At the same time I got interested in the ordinary stories of my grand-parents. My grandmother was working in an automotive parts factory and my grandfather was an amateur painter since he retired from his job in a hardware store. He was a direct witness of the bombardement destroying his city in 1944. So the city was completely rebuilt and he was only painting the pre-war buildings, the everlasting countryside scenes. Those stories are full of digression of the quarter where I grew up. I also mix personal middle school anecdotes with the history of urbanism, local beliefs, like with these dolmens I crossed. This book had a multitude of layers, of depth, small stories intertwining with the bigger history. This work allows me also to approach people, to give them a voice, to let them create shapes.
Two years after the first volume, I realize that almost all the shapes or persons that I mention have disappeared, or have been destroyed. The last UK 100 has been demolished, my grandfather passed away, the HLM housing that I visited were blown up, the social context is more and more tense. There is a sort of urgency to deal with the subjects that I capture, to try to resist to their disintegration by putting them in fictions.
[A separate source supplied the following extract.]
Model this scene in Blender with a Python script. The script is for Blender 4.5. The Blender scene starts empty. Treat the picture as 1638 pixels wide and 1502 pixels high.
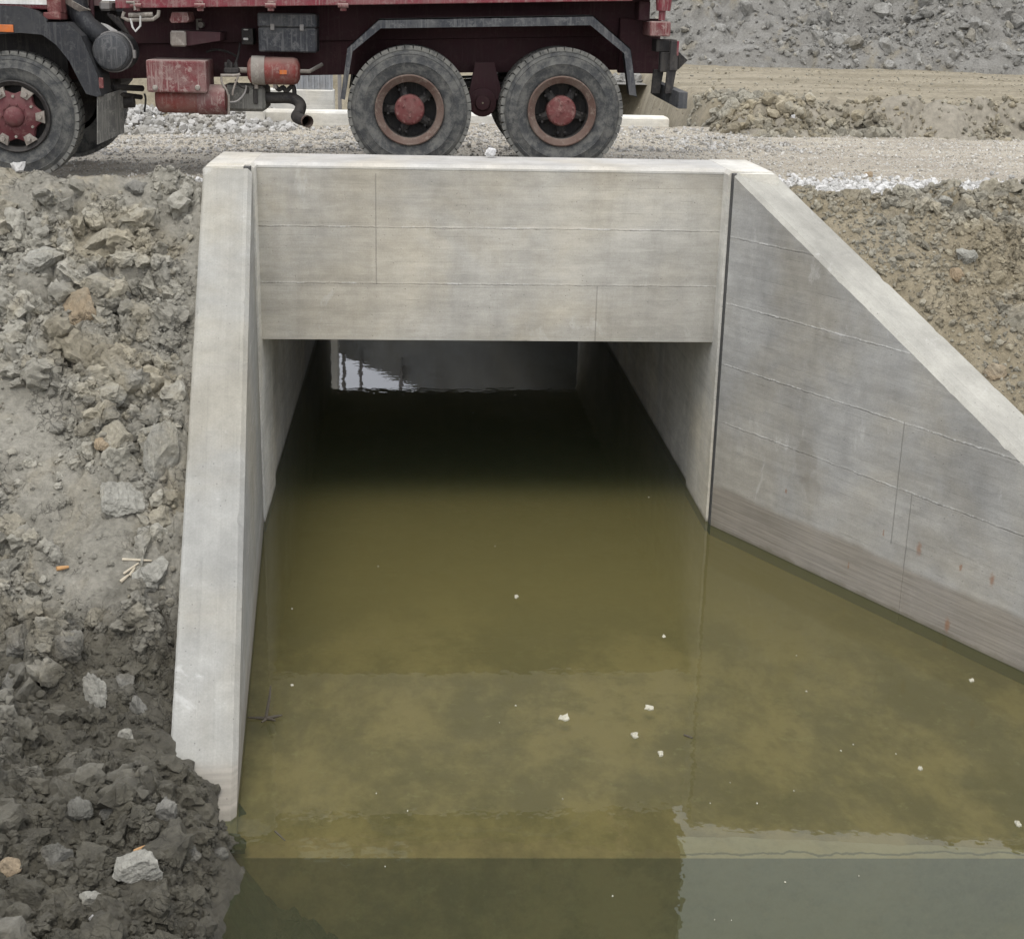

This urgency is maybe the reason why I juggle with different mediums.
La Journée des Tours, publication, 21x29,7cm, 2018
If you’re working on something interesting at the moment that you wish to notify people of, here’s a good opportunity to do so:
I am currently artist/researcher with the doctorate program RADIAN. For my research I’m doing the genealogy of the UK 100 houses, which has never really been done in the past. I want to see how they foreshadowed the process of peri-urbanisation, and that there is a direct connection between those stories. I want to understand the aesthetic - social and economical issues; how an artist can make use of fiction to subvert, reconsider, reappropriate those territories from “here” coming from “elsewhere”. At a time of impoverishment of a part of the inhabitants and a lack of representation (seen with the yellow jackets for example) I think it is important to tell the stories of those places.
In parallel I am also working on a movie which will take place between Normandy and Tennessee, a fictive documentary which will redraw let’s say all this suburbian american-normandy history.